A perfect example is here on a thread where a friend of a fellow freeper (a bank teller) was gunned down yesterday during a holdup. As the gunman left he yelled Merry Christmas motherf***er at the dying man!
"militant atheists were our most angry and intolerant listeners."
atheists just don't believe in a divine being. militant atheists are something different entirely; they are revolutionaries who just want the revolution to happen without the transition from theism to atheism being so slow. they're just impatient guerrilas dressed in sheeps clothing.
They think they do. Or more importantly, they hope they do.
You see, if there is no supreme being of the universe, there must necessarily be a superior one. One who is smarter, stronger, more powerful than those he has contact with. There must be one. He will be called "Master".
That is, unless he is restrained by another force, say the state. And the state makes for a very tyrannical master, indeed.
In the United States, God is a legal concept. Rights are given by God, hence the state cannot deny them. All men are equal under God; otherwise, someone will become a slave.
I'm not sure how this ties in to my previous statement. Regardless, comparing Smith & Eddy with the Jesus' disciples' IMO is apples & oranges.

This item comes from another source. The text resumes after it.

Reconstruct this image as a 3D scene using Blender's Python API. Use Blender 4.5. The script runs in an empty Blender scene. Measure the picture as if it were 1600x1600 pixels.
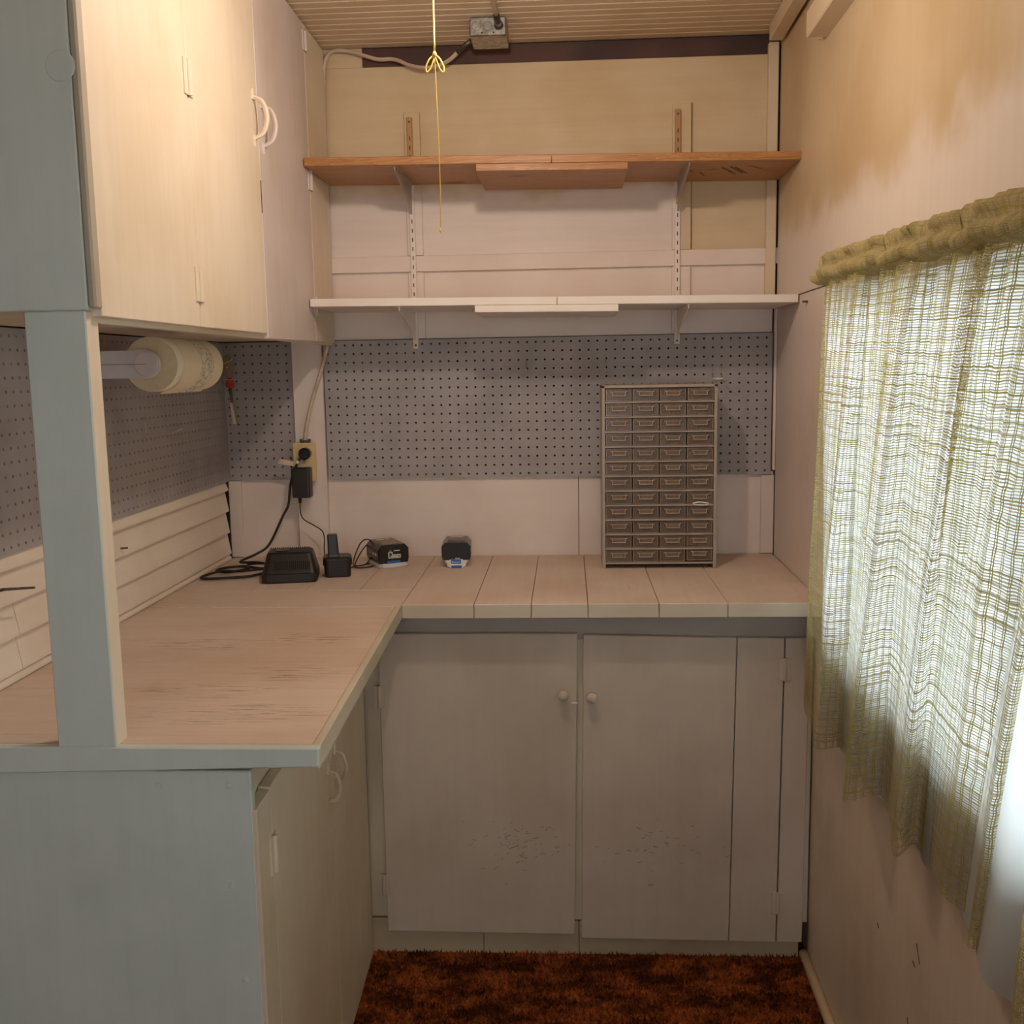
import bpy, bmesh, math, random
from mathutils import Vector, Matrix
random.seed(7)
SC = bpy.context.scene
COL = SC.collection

# ------------------------------------------------------------------ camera
cd = bpy.data.cameras.new('camera'); cam = bpy.data.objects.new('camera', cd); COL.objects.link(cam)
RIGHT = Vector((0.99843, 0.05328, -0.01721)); UP = Vector((0.00972, 0.13772, 0.99042)); FWD = Vector((-0.05514, 0.98904, -0.13699))
mw = Matrix.Identity(4)
for i in range(3):
    mw[i][0], mw[i][1], mw[i][2] = RIGHT[i], UP[i], -FWD[i]
mw.translation = (0.6758, -3.0289, 1.4833)
cam.matrix_world = mw
cd.sensor_width = 36.0; cd.lens = 36.0 * 1615.67 / 1600.0; cd.clip_start = 0.05
SC.camera = cam
# ------------------------------------------------------------------ world, lamp, exposure
SC.view_settings.view_transform = 'Standard'; SC.view_settings.look = 'None'
SC.view_settings.gamma = 1.0; SC.view_settings.use_curve_mapping = False
SC.view_settings.exposure = 0.0
W = bpy.data.worlds.new('sky'); SC.world = W; W.use_nodes = True
W.node_tree.nodes['Background'].inputs[0].default_value = (0.93, 0.98, 1.0, 1)
W.node_tree.nodes['Background'].inputs[1].default_value = 4.6
LAMP = (0.53, -1.20, 2.145)
ld = bpy.data.lights.new('bulb_light', 'POINT'); lo = bpy.data.objects.new('bulb_light', ld); COL.objects.link(lo)
lo.location = LAMP; ld.energy = 14.0; ld.color = (1.0, 0.84, 0.70); ld.shadow_soft_size = 0.03

# ------------------------------------------------------------------ object helpers
def root_loc(o):
    v = Vector((0, 0, 0))
    while o is not None:
        v += o.location; o = o.parent
    return v
def obj(name, bm, mat, parent=None, loc=None, smooth=False, doubles=False):
    if parent is not None: off = root_loc(parent)
    elif loc is not None: off = Vector(loc)
    else: off = Vector((0, 0, 0))
    if off.length: bmesh.ops.translate(bm, verts=bm.verts, vec=-off)
    bmesh.ops.recalc_face_normals(bm, faces=bm.faces)
    me = bpy.data.meshes.new(name); bm.to_mesh(me); bm.free()
    for m in (mat if isinstance(mat, (list, tuple)) else [mat]): me.materials.append(m)
    if smooth:
        me.polygons.foreach_set('use_smooth', [True] * len(me.polygons))
    o = bpy.data.objects.new(name, me); COL.objects.link(o)
    if parent is not None: o.parent = parent
    else: o.location = off
    return o
def tag(o, label, cat, group=None):
    o['label'] = label; o['category'] = cat
    if group: o['group'] = group
    return o
def thing(name, label, cat, loc, group=None):
    o = bpy.data.objects.new(name, None); COL.objects.link(o); o.location = loc; o.empty_display_size = .05
    return tag(o, label, cat, group)
def struct(o, label=None):
    o['kind'] = 'structure'
    if label: o['label'] = label
    return o
def NB(): return bmesh.new()
def box(bm, x0, x1, y0, y1, z0, z1, b=0.0, mi=0):
    vs = [bm.verts.new((x, y, z)) for x in (x0, x1) for y in (y0, y1) for z in (z0, z1)]
    fs = [bm.faces.new([vs[i] for i in f]) for f in ((0, 1, 3, 2), (4, 6, 7, 5), (0, 4, 5, 1), (2, 3, 7, 6), (0, 2, 6, 4), (1, 5, 7, 3))]
    for f in fs: f.material_index = mi
    if b > 0:
        es = list({e for f in fs for e in f.edges})
        r = bmesh.ops.bevel(bm, geom=es, offset=b, segments=1, affect='EDGES', profile=.5)
        for f in r['faces']: f.material_index = mi
    return vs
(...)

As mentioned previously, history is replete with madmen & charlatans. However, if the disciples of Christ were all party to a hoax, it does not seem reasonable that cutoff and isolated they would all to a man, hold to the veracity of their claim.
Again, if it were one, two, or even half of them holding on - and the other recanting - that would fit the cult model. That they all held on (knowing it all to be a hoax) is not reasonable.
And don't miss the most salient point of all; not only did they hold true, but managed to begin a movement that managed to affect the world as no other idea has...
Please show those proofs, because it doesn't look like a syllogism, much less a bullet-proof argument.
Do them yourself. It only takes one side of a sheet of paper and is very easy.
"...to which the Laws of Nature and of Nature's God entitle them... that all men are created... Assembled, appealing to the Supreme Judge of the world... with a firm reliance on the protection of Divine Providence..."
IOW, you can't support your statement. Thanks.
Or a fictitious character in a morality story...
Yes, and here we are discussing it 2000 years later. Quite a story - wouldn't you agree.
Is there one other single event in history that gets as much attention?
(makes one wonder if there might be something to it...)
People were discussing the travails of Isis and Osiris for several thousand years too. Does that lend credence to those tales?
Can you name another person who has so profoundly influenced tha affairs of man-kind?
Well, Mohammed, and to a lesser extent Buddha. And that Princip fellow who shot Archduke Ferdinand is pretty much singularly responsible for the current geo-political situation...
It supports itself...
I spent most of my adult life agreeing with that statement. But it's a delusion.